Cincuenta y seis noventa y seis cuatro

Hace unos años asistía a una tía septuagenaria a abrir una cuenta en línea. Dudaba de todo: de su número de celular, de su correo electrónico (tuve que crearle uno) y hasta de su número de identificación.

Cuando llegó el momento de preguntarle qué clave usaría no tuvo dudas. Me la dio de un tirón, lo cual era muy extraño, dadas sus dudas anteriores.

Unos días después mi primo (el hijo de mi tía) me preguntó la clave para asistirla él.

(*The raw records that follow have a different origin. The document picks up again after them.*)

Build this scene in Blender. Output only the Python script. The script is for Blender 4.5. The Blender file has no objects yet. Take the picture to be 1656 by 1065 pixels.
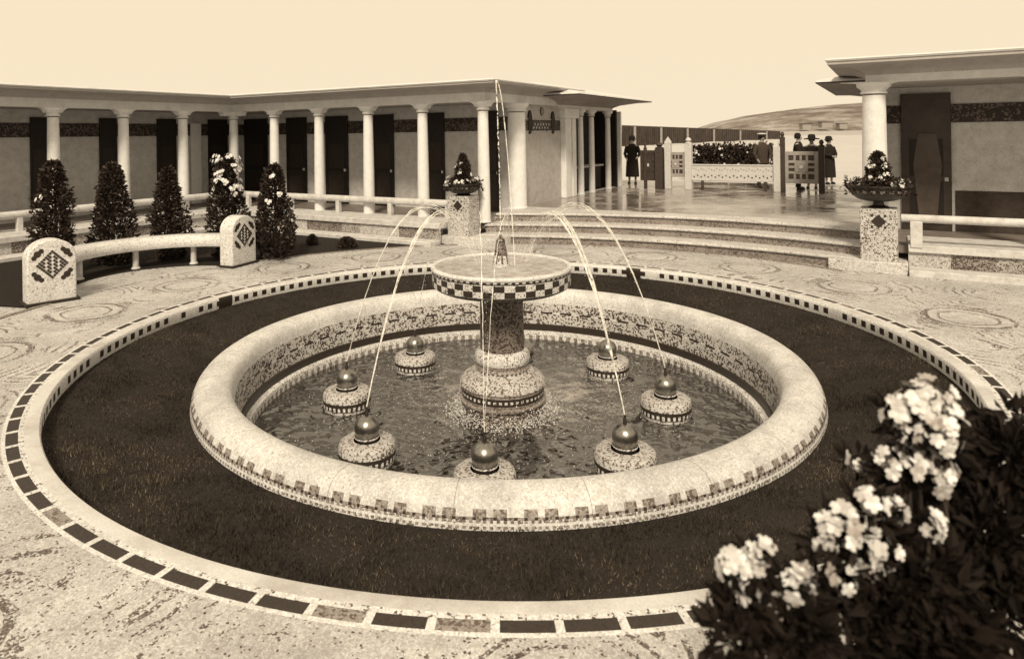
import bpy, bmesh, math, random
import numpy as np
from mathutils import Vector, Matrix
R = random.Random(7)
rad = math.radians
sc = bpy.context.scene
C = sc.collection

# ------------------------------------------------------------------ camera
F, HX, HY, ROLL, HC = 1112.564, 762.84, 218.17, -.0142, 2.5
cd = bpy.data.cameras.new('camera'); cam = bpy.data.objects.new('camera', cd); C.objects.link(cam)
cam.location = (0, 0, HC)
cam.rotation_euler = (Matrix.Rotation(rad(90), 4, 'X') @ Matrix.Rotation(ROLL, 4, 'Z')).to_euler()
cd.sensor_width = 36; cd.lens = 36 * F / 1656
cd.shift_x = (828 - HX) / 1656; cd.shift_y = -(532.5 - HY) / 1656
cd.clip_start = .05; cd.clip_end = 6000
cd.dof.use_dof = True; cd.dof.focus_distance = 9.5; cd.dof.aperture_fstop = 2.7
sc.camera = cam

# ------------------------------------------------------------------ world, sun, exposure
w = bpy.data.worlds.new('World'); sc.world = w; w.use_nodes = True
wn = w.node_tree.nodes; wl = w.node_tree.links
bg = wn['Background']
tc = wn.new('ShaderNodeTexCoord'); sp = wn.new('ShaderNodeSeparateXYZ'); rp = wn.new('ShaderNodeValToRGB')
wl.new(tc.outputs['Generated'], sp.inputs[0]); wl.new(sp.outputs['Z'], rp.inputs[0]); wl.new(rp.outputs[0], bg.inputs['Color'])
rp.color_ramp.elements[0].position = 0; rp.color_ramp.elements[0].color = (.955, .805, .59, 1)
rp.color_ramp.elements[1].position = .6; rp.color_ramp.elements[1].color = (.93, .78, .565, 1)
e = rp.color_ramp.elements.new(.16); e.color = (.955, .80, .58, 1)
bg.inputs['Strength'].default_value = .715
sd = bpy.data.lights.new('sun', 'SUN'); sun = bpy.data.objects.new('sun', sd); C.objects.link(sun)
sd.energy = 2.75; sd.angle = rad(11.0); sd.color = (1, .87, .66)
sun.rotation_euler = Vector((-.10, -.85, .82)).to_track_quat('Z', 'Y').to_euler()
sc.view_settings.view_transform = 'Standard'; sc.view_settings.look = 'None'
sc.view_settings.exposure = .47; sc.view_settings.gamma = 1
sc.cycles.max_bounces = 6

# ------------------------------------------------------------------ survey helpers (metres; wing frame s along the back colonnade, a into the depth)
TH = .5478
ex = np.array([math.cos(TH), -math.sin(TH)]); ey = np.array([math.sin(TH), math.cos(TH)])
O = np.array([-7.2358, 20.9201]); PP = 1.759; CX, CY = .342, 8.573
def W(s, a, z=0):
    q = O + s * ex + a * ey
    return Vector((q[0], q[1], z))
def ray(px, py):
    x = px - HX; y = py - HY; c, s = math.cos(ROLL), math.sin(ROLL)
    return (c * x + s * y) / F, (-s * x + c * y) / F
def G(px, py, z=0.):
    u, v = ray(px, py); D = (HC - z) / v
    return np.array([u * D, D])
def B(px, py, z=0.):
    q = G(px, py, z) - O
    return float(q @ ex), float(q @ ey)
def at(px, py, D):
    u, v = ray(px, py)
    return Vector((u * D, D, HC - v * D))
def on_a(px, a, py=215):
    u, v = ray(px, py); r = np.array([u, 1.]); D = (a + O @ ey) / (r @ ey)
    return float((r * D - O) @ ex)
def on_s(px, s, py=215):
    u, v = ray(px, py); r = np.array([u, 1.]); D = (s + O @ ex) / (r @ ex)
    return float((r * D - O) @ ey)

# ------------------------------------------------------------------ materials
def sep(v):                      # tone -> warm-brown tinted albedo (the place is seen through a sepia print)
    k = (1 - v) ** 3
    return (v, v * (1 - .30 * k), v * (1 - .46 * k), 1)
def nodes(name, rough=.8, spec=.3):
    m = bpy.data.materials.new(name); m.use_nodes = True
    n = m.node_tree.nodes; l = m.node_tree.links; b = n['Principled BSDF']
    b.inputs['Roughness'].default_value = rough; b.inputs['Specular IOR Level'].default_value = spec
    t = n.new('ShaderNodeTexCoord')
    return m, n, l, b, t
def noise(n, l, src, scale, detail=5, rough=.6):
    x = n.new('ShaderNodeTexNoise'); x.inputs['Scale'].default_value = scale; x.inputs['Detail'].default_value = detail
    x.inputs['Roughness'].default_value = rough; l.new(src, x.inputs['Vector']); return x.outputs['Fac']
def ramp(n, l, fac, stops):
    r = n.new('ShaderNodeValToRGB'); cr = r.color_ramp
    while len(cr.elements) < len(stops): cr.elements.new(.5)
    for e_, (p, c) in zip(cr.elements, stops):
        e_.position = p; e_.color = c if len(c) == 4 else (*c, 1)
    l.new(fac, r.inputs[0]); return r.outputs[0]
def math_(n, l, op, a, b=None, c=None):
    x = n.new('ShaderNodeMath'); x.operation = op
    for i, v in enumerate((a, b, c)):
        if v is None: continue
        if isinstance(v, (int, float)): x.inputs[i].default_value = v
        else: l.new(v, x.inputs[i])
    return x.outputs[0]
def mixc(n, l, fac, a, b, mode='MIX'):
    x = n.new('ShaderNodeMix'); x.data_type = 'RGBA'; x.blend_type = mode
    for i, v in ((0, fac), (6, a), (7, b)):
        if isinstance(v, (int, float)): x.inputs[i].default_value = v
        elif isinstance(v, tuple): x.inputs[i].default_value = v
        else: l.new(v, x.inputs[i])
    return x.outputs[2]
def bump(n, l, b, h, strength=.3, dist=.01):
    x = n.new('ShaderNodeBump'); x.inputs['Strength'].default_value = strength; x.inputs['Distance'].default_value = dist
    l.new(h, x.inputs['Height']); l.new(x.outputs[0], b.inputs['Normal'])
def plain(name, v, var=.18, scale=3., rough=.8, spec=.3, fine=60, bs=.35, col=None):
    m, n, l, b, t = nodes(name, rough, spec); o = t.outputs['Object']
    f1 = noise(n, l, o, scale, 6, .65); f2 = noise(n, l, o, fine, 3)
    c = ramp(n, l, f1, [(.28, sep(v * (1 - var))), (.55, sep(v)), (.8, sep(min(.95, v * (1 + var * .6))))])
    c = mixc(n, l, .35, c, ramp(n, l, f2, [(.3, (.45,) * 3), (.7, (1,) * 3)]), 'MULTIPLY')
    l.new(c, b.inputs['Base Color']); bump(n, l, b, f2, bs, .006); return m
def mosaic(name, light, dark, scale, frac, blotch=2.5, k=.5, rough=.6, fillvar=.22, spec=.35):
    m, n, l, b, t = nodes(name, rough, spec); o = t.outputs['Object']
    vo = n.new('ShaderNodeTexVoronoi'); vo.inputs['Scale'].default_value = scale; l.new(o, vo.inputs['Vector'])
    ve = n.new('ShaderNodeTexVoronoi'); ve.feature = 'DISTANCE_TO_EDGE'; ve.inputs['Scale'].default_value = scale; l.new(o, ve.inputs['Vector'])
    se = n.new('ShaderNodeSeparateColor'); l.new(vo.outputs['Color'], se.inputs[0])
    bl = noise(n, l, o, blotch, 4)
    thr = math_(n, l, 'ADD', se.outputs[0], math_(n, l, 'MULTIPLY', math_(n, l, 'SUBTRACT', bl, .5), k * 2))
    isd = math_(n, l, 'GREATER_THAN', thr, 1 - frac)
    lv = mixc(n, l, se.outputs[1], sep(light * (1 - fillvar)), sep(min(.92, light * (1 + fillvar * .5))))
    dv = mixc(n, l, se.outputs[2], sep(dark), sep(dark * 2.2))
    c = mixc(n, l, isd, lv, dv)
    g = ramp(n, l, ve.outputs['Distance'], [(0, (.45,) * 3), (.06, (1,) * 3)])
    c = mixc(n, l, .7, c, g, 'MULTIPLY')
    c = mixc(n, l, .5, c, ramp(n, l, noise(n, l, o, 1.1, 5), [(.3, (.62,) * 3), (.6, (1,) * 3)]), 'MULTIPLY')
    if name == 'rim_mosaic':      # joints between the cast lengths of the rim, and runs of damp
        s3 = n.new('ShaderNodeSeparateXYZ'); l.new(o, s3.inputs[0])
        an = math_(n, l, 'MULTIPLY', math_(n, l, 'ARCTAN2', s3.outputs[1], s3.outputs[0]), 22 / (2 * math.pi))
        an = math_(n, l, 'ADD', an, math_(n, l, 'MULTIPLY', bl, .02))
        j = math_(n, l, 'LESS_THAN', math_(n, l, 'FRACT', math_(n, l, 'ADD', an, 30.)), .007)
        c = mixc(n, l, math_(n, l, 'MULTIPLY', j, .6), c, sep(.14))
        c = mixc(n, l, .55, c, ramp(n, l, noise(n, l, o, 3.2, 7, .75), [(.38, (.6,) * 3), (.55, (1,) * 3)]), 'MULTIPLY')
    l.new(c, b.inputs['Base Color']); bump(n, l, b, ve.outputs['Distance'], .3, .01); return m

M = {}
M['white'] = plain('white_render', .68, .14, 4, .8)
M['rim'] = mosaic('rim_mosaic', .66, .34, 70, .05, 2.2, .3, .55, .22)
M['column'] = plain('column_render', .78, .12, 5, .75, fine=45)
M['coping'] = plain('coping_stone', .60, .3, 6, .8, bs=.6)
M['panel'] = plain('panel_render', .6, .22, 5, .9, fine=40, bs=.7)
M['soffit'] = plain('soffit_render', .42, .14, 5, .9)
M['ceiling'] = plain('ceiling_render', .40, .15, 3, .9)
M['door'] = plain('dark_door', .018, .4, 6, .6)
M['door2'] = plain('brown_door', .03, .3, 9, .6)
M['roof'] = plain('roof_render', .66, .12, 3, .9)
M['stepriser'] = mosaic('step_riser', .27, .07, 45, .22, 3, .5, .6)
M['drumtop'] = mosaic('drum_mosaic', .50, .08, 60, .26, 6, .35)
M['wallmosaic'] = mosaic('wall_mosaic', .42, .07, 58, .34, 3, .45)
M['wallmosaic2'] = mosaic('wall_mosaic_dark', .30, .05, 58, .48, 3, .45)
M['wallmosaic3'] = mosaic('wall_mosaic_pale', .55, .16, 58, .2, 3, .4)
M['ped'] = mosaic('pedestal_mosaic', .56, .07, 56, .24, 2.6, .45)
M['inner'] = mosaic('basin_inner_mosaic', .52, .05, 42, .34, 3.2, .35)
M['shaft'] = mosaic('shaft_mosaic', .20, .035, 46, .45, 5, .5)
M['tlight'] = mosaic('light_tile', .66, .08, 75, .16, 6, .3)
M['tlight2'] = mosaic('white_tile', .72, .3, 75, .08, 6, .3)
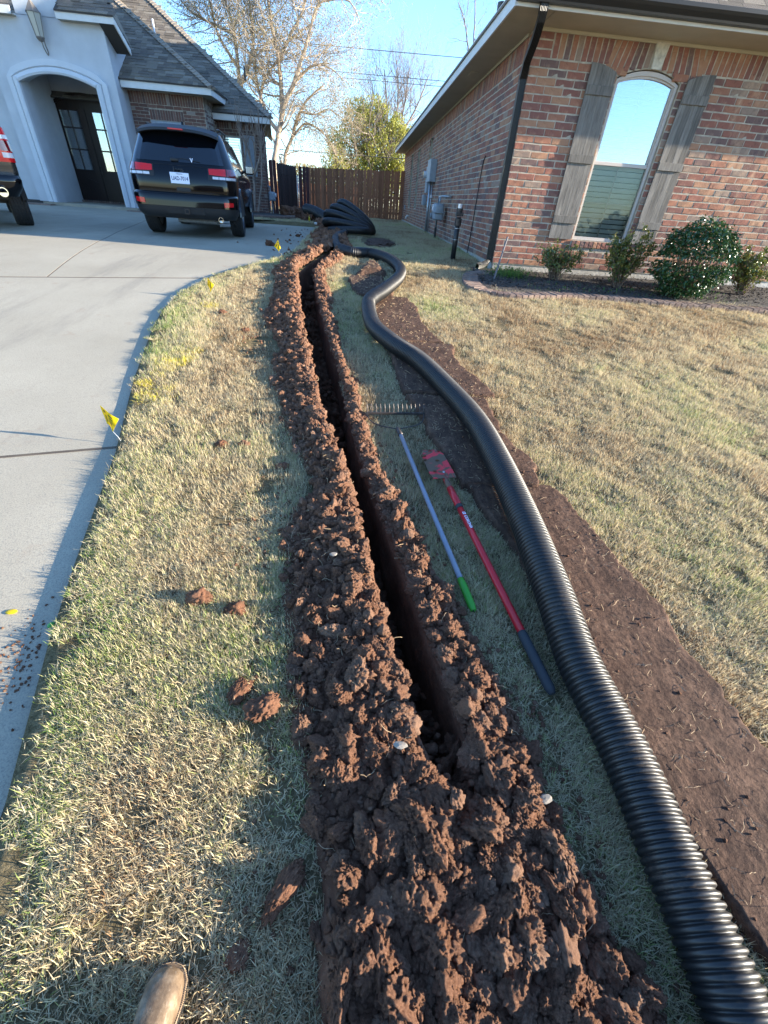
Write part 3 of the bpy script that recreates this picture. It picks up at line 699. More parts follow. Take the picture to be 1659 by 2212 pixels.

Cuando se la dije, exclamó: «¡es la misma mía!».

Meses después, en medio de risas en una reunión familiar descubrimos que esa misma clave era usada, sin ponerse de acuerdo, por más de cinco integrantes de la familia. Todos sabíamos por qué: era el número telefónico de la casa de la abuela.

Una suerte de seguridad ontológica que se manifiesta en algo obvio, pero ofuscado.

El número que titula esta nota es compartido por miles de jóvenes adultos, y ya es un fenómeno informático que ha sido asumido con seriedad; de hecho, ya pocos sitios en línea lo admiten como contraseña. La razón es un poco más aleatoria.

En un mundo tan obsesionado con la seguridad, parece que nos da tranquilidad esconder nuestros secretos a plena luz.